Todo mundo quiere una policía profesional.
La quiere Andrés Manuel López Obrador. La quiere Ricardo Anaya. La quiere José Antonio Meade.
Y antes de ellos, todos (o casi todos) los candidatos, aspirantes y suspirantes presidenciales del último cuarto de siglo.
No es por tanto cosa de no querer. Tampoco de no saber. Está claro, más o menos, lo que se debería hacer para tener una mejor policía: reclutamiento competitivo, formación de calidad, carrera policial, mayores remuneraciones, controles internos, supervisión externa, etcétera. Esas palabras reaparecen en cada plataforma electoral, plan de gobierno y programa sectorial.
Entonces se sabe y se quiere, pero no se hace. La policía profesional no llega. Los ejemplos virtuosos de reforma policial en el país se cuentan con los dedos de una mano.
¿Por que no se ha legislado? Al contrario. Hubo una reforma constitucional en 2008 seguida de una ambiciosa transformación legal en 2009. Y nada. Seguimos donde seguimos.
¿Qué pasa? ¿Cuál es la restricción?
El dinero es una importante, sin duda. Una cosa es querer y otra cosa es pagar. Contar con 400 mil policías a costo integrado de Policía Federal implicaría una erogación aproximada de 300 mil millones de pesos al año. Eso equivale, grosso modo, a tres veces lo que hoy gastamos en todas las corporaciones de policía del país. En términos muy esquemáticos, necesitaríamos 200 mil millones de pesos (1% del PIB) de gasto adicional para contar con policías razonablemente grandes y competentes.
Pero, aunque importante, el presupuesto no es el obstáculo mayor. El problema es de organización e incentivos.
Llevamos dos décadas tratando de forzar a los gobiernos estatales y municipales a emprender un esfuerzo de reforma. Pero éstos incumplen de manera reiterada y sistemática tanto la norma como los lineamientos que establece el Consejo Nacional de Seguridad Pública (como evidencia, vean este estudio de Causa en Común: http://bit.ly/2AI17eq).
Quitarles transferencias presupuestales no sirve para moldear su comportamiento. De cualquier forma, hay un subejercicio enorme de los recursos que les corresponden. Quitar lo que no se gasta no es mucha amenaza. Tampoco lo es el regaño público. Al fin y al cabo, la nota pasa a los dos días. Y amenazar con retirar a las fuerzas federales no es creíble: el país no va a abandonar Guerrero o Michoacán, hagan lo que hagan sus gobiernos estatales.
En resumen, no hay garrote o zanahoria suficiente para forzar una reforma a nivel estatal. Se debería intentar una reforma de escala nacional. ¿De qué tipo? Crear una suerte de cuerpo nacional de policía.

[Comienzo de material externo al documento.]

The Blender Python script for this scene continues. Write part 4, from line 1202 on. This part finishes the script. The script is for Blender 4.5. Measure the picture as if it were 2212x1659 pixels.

Eso significaría centralizar varios procesos administrativos de las policías. Por ejemplo, el reclutamiento de los policías, en vez de dejarse a estados y municipios, podría hacerse a nivel central. Lo mismo para la formación: se establecería una academia nacional con campus regionales. Podría haber una unidad nacional de asuntos internos con despliegue en los estados. Habría un solo escalafón, un solo tabulador y un solo paquete de prestaciones para todos los policías. Incluso se podría centralizar la nómina policial, como se hizo con la nómina magisterial.
Esto no es igual a una policía nacional, ya que los gobernadores y los presidentes municipales seguirían teniendo el mando operativo sobre los policías desplegados en sus jurisdicciones. Pero ya no administrarían a sus corporaciones.
¿Complicado? Sí. ¿Se requerirían reformas constitucionales? Probablemente. ¿Faltan detalles? Muchísimos. ¿Habría resistencias? Sin duda.
Pero no hay ruta más difícil que la actual, la que nos deja sin policías competentes y sin un mecanismo viable para construirlas.